Precisamos nos organizar, transformar nossas cidades, para colocar na ordem do dia um planejamento que considere a dinâmica da natureza em uma relação harmoniosa com nossas necessidades reais, a fim de superar o campo da sobrevivência para que a cidade possa se tornar, enfim, um espaço de convivência.
Olá, boa tarde! Muito obrigado pela leitura lucida e crítica. Eu vivo no estado de Rondônia, onde estamos em período de chuvas da Amazônia, e semanas atrás, muitas cidade daqui foram literalmente inundadas pela cheia de alguns rios, e o rastro de destruição é alarmante.
Nestes dias, eu participei do conselho superior da universidade onde trabalho, e muitos conselheiros, cegos das notícias hegemônicas, atribuíram a destruição a chuvas. Fiquei um tanto ofendido com a falta de um olhar mais de totalidade e tive que me manifestar. Disse, que a chuvas não são e nunca foram as causas das cheias e destruição aqui no norte e nem em lugar algum, como Petrópolis, por exemplo, mas de políticas públicas que destruiu as florestas assoreando os rios, e da especulação imobiliária que obrigou os empobrecidos a se alojarem em lugares que os mercenários do mercado de imóveis não querem, e além disso, de uma estado aliado ao agronegócio e a interesses privados, que vê o acesso a cidade, e dignidade humano como coisa de mercado, ou pior, que este espaço geográfico e as pessoas, não servem além de mão de obra barata, logo, pôr a culpa nos eventos climáticos, além de ser uma bandidagem, é uma opção política. Após esta fala, o conselho se falou!

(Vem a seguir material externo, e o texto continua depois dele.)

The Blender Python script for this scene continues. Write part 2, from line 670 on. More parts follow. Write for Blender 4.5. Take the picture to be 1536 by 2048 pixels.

Após o episódio de chuva e deslizamentos em São Sebastião (SP), voltei a essa matéria que, mesmo sendo sobre outros casos, diz muito sobre os contextos gerais em que estas tragédias acontecem. Na minha cabeça não deixo de pensar o quanto é urgente uma série de políticas profundas de replanejamento urbano, de construção de moradias populares, reflorestamento, etc. Algo que até o momento, nenhum governo fez. Certamente porque algo nessa magnitude só seja possível para uma economia socialista. Por isso tô com a autora que ao final escreve sobre a necessidade de, pela luta, conquistar as mudanças que precisamos.